第446話 国を守る「能動的サイバー防御」とは? サイバーセキュリティに注目

株の神様の声が聞こえるというTさんは、定期的にその教えを受けています。今日は、Tさんと神様は、都内ホテルのラウンジで投資談義を行っています。


神様:さて現在、衆参両院で第217回通常国会が開会中です。今国会の注目の一つは「能動的サイバー防御」でしょう。

T:最近報道などでよく聞く言葉ですが、能動的サイバー防御とはどのような内容なのでしょうか?

神様:昨今、サイバー攻撃による政府や企業の内部システムからの情報窃取が大きな問題となっているのはご存知ですよね?

T:情報処理推進機構(IPA)が発表した「情報セキュリティ10大脅威」2025年版では、ランサム攻撃による被害、機密情報等を狙った標的型攻撃などが10年連続で選出されています。企業にとって重要情報が盗まれるのは大きな脅威ですね。

神様:被害を未然に防ぐため、攻撃元のサーバなどに対するアクセスや攻撃の無害化措置の実施などを可能とするのが「能動的サイバー防御」です。特に近年、国や重要インフラへのサイバー攻撃は、日本の治安、安全保障や危機管理にとって脅威となっています。

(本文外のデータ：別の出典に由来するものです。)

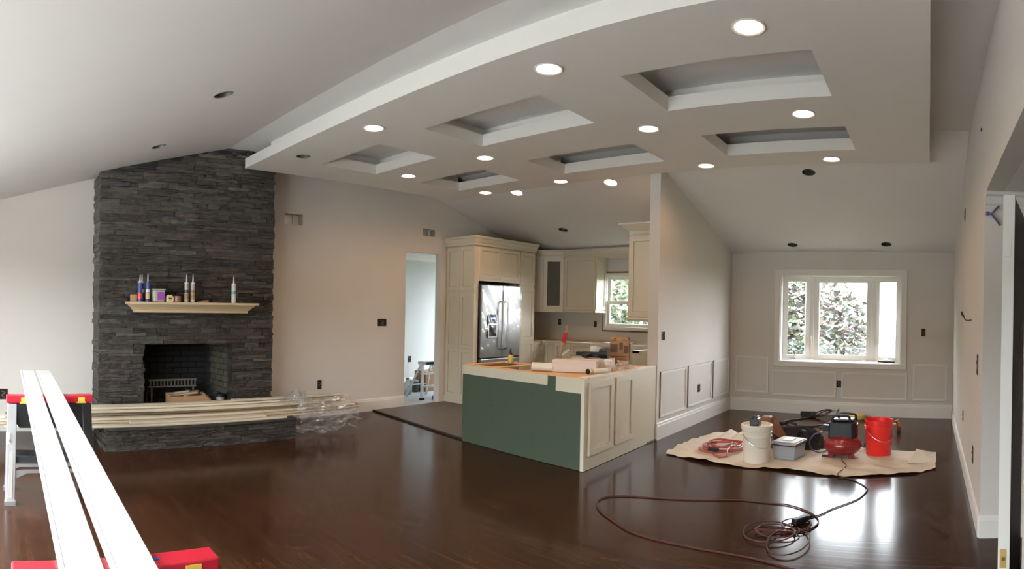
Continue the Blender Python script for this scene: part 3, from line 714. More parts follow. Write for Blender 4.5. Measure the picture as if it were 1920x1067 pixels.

2022年12月に閣議決定された国家安全保障戦略において、「サイバー安全保障分野での対応能力を欧米主要国と同等以上に向上させる」、「武力攻撃に至らないものの、国、重要インフラ等に対する安全保障上の懸念を生じさせる重大なサイバー攻撃のおそれがある場合、これを未然に排除し、また、このようなサイバー攻撃が発生した場合の被害の拡大を防止するために能動的サイバー防御を導入する」などの方針が掲げられました。

T:そして今、その法整備について国会で議論されているということですね。

神様:衆議院ではすでに可決されましたが「通信の秘密」が十分に尊重されるよう修正も行われました。通信の秘密の尊重以外にも、アクセス・無害化措置において警察や自衛隊がどのように連携していくのか、国家によるサイバー攻撃をはじめとした海外からの攻撃に対してどのように対応するのか、課題は数多くあります。

T:昨年はランサムウェアによる攻撃など大きなサイバー攻撃が相次いだ年であった印象があります。今後もサイバー攻撃は増えていくのでしょうね。

神様:警察庁が検知した不審なアクセス件数は、直近5年間で倍以上に増えています。それに応じてサイバー犯罪の検挙数も伸ばしていますが、不審なアクセス件数の伸びが鈍化する傾向は見られません。ちなみに、昨年のランサムウェアの被害報告件数は222件と、非常に高い水準です。

T:222件もあったのですね。報道されている事件は氷山の一角ですね。

神様:個人への攻撃においても同様です。送信者を詐称したメールやSMSを送りつけ、偽のホームページなどにアクセスさせてクレジットカード番号などの重要な情報を盗み取るフィッシングの報告件数も大きく増加し、昨年は171万8,036件でした。インターネットバンキングに係る不正送金事犯の被害総額は約86億9,000万円。どちらも近年急激に増加しています。

T:国家や重要インフラについては能動的サイバー防御が重要ですが、私たちに身近なサイバー防御もますます重要になってきていると言えますね。

神様:組織も個人も、能動的な対策だけではなく、受動的な対策も強化していく必要があります。公共団体や企業がサイバーセキュリティツールを導入することはとても大事なことです。また、一人ひとりがサイバーセキュリティへの意識を高めることも重要です。多くのサイバー攻撃は、日ごろのセキュリティ対策で防ぐことができます。脅威への対策を放置しないことが大事です。

T:なるほど。その通りですね。

神様:日本のサイバーセキュリティ市場は今後大きく拡大する見込みです。グローバルインフォメーションの調査によると、日本のサイバーセキュリティ市場は2025年に22.7億ドルとなり、2030年には39.8億ドルと、年率11.9%の成長が予測されています。多くの公共団体や企業が、サイバーセキュリティを怠れば、情報システムの停止による損失、顧客情報の漏洩による企業や組織のブランドイメージの失墜など、重大なリスクが生じる懸念があることを理解しています。今後のさらなるセキュリティ強化が求められています。

T:サイバーセキュリティはまさに企業の“守りの要”。セキュリティ関連企業にとっては大きなチャンスですね。